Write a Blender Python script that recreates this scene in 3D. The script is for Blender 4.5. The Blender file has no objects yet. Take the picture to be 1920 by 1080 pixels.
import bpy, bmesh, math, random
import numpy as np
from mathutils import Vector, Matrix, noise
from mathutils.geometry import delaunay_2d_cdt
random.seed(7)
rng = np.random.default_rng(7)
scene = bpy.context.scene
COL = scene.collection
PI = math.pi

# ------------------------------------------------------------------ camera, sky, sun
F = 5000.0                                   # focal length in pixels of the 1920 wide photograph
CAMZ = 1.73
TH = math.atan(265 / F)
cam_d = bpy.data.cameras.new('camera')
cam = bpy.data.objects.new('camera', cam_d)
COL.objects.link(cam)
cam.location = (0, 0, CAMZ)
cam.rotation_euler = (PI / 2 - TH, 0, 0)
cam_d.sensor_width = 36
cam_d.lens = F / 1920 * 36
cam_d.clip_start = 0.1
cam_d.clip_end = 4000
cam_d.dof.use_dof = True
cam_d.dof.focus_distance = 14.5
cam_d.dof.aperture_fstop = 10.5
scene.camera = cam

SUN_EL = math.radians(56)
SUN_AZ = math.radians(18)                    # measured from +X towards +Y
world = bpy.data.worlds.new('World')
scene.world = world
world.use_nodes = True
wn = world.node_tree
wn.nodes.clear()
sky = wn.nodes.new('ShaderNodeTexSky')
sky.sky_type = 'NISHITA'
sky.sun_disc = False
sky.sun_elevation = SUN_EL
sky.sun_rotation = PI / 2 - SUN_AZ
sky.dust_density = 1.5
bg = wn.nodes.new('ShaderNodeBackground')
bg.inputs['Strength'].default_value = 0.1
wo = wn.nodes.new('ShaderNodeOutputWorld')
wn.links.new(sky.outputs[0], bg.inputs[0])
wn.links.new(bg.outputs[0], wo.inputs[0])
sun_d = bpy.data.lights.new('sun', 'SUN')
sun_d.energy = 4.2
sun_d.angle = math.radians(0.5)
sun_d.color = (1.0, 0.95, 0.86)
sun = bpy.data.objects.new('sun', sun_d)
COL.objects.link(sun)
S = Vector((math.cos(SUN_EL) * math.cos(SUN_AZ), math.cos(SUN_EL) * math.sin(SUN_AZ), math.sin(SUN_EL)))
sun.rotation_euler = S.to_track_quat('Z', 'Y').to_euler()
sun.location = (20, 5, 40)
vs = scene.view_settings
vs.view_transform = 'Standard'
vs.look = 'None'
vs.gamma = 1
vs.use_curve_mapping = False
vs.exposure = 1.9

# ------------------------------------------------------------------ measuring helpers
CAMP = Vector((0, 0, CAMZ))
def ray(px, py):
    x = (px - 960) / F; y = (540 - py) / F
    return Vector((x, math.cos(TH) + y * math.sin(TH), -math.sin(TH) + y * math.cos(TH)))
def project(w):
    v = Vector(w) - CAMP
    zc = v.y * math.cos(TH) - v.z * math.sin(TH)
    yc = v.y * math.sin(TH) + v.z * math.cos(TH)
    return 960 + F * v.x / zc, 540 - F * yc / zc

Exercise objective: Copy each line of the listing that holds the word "objects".

Finished exercise:
Write a Blender Python script that recreates this scene in 3D. The script is for Blender 4.5. The Blender file has no objects yet. Take the picture to be 1920 by 1080 pixels.
cam = bpy.data.objects.new('camera', cam_d)
COL.objects.link(cam)
sun = bpy.data.objects.new('sun', sun_d)
COL.objects.link(sun)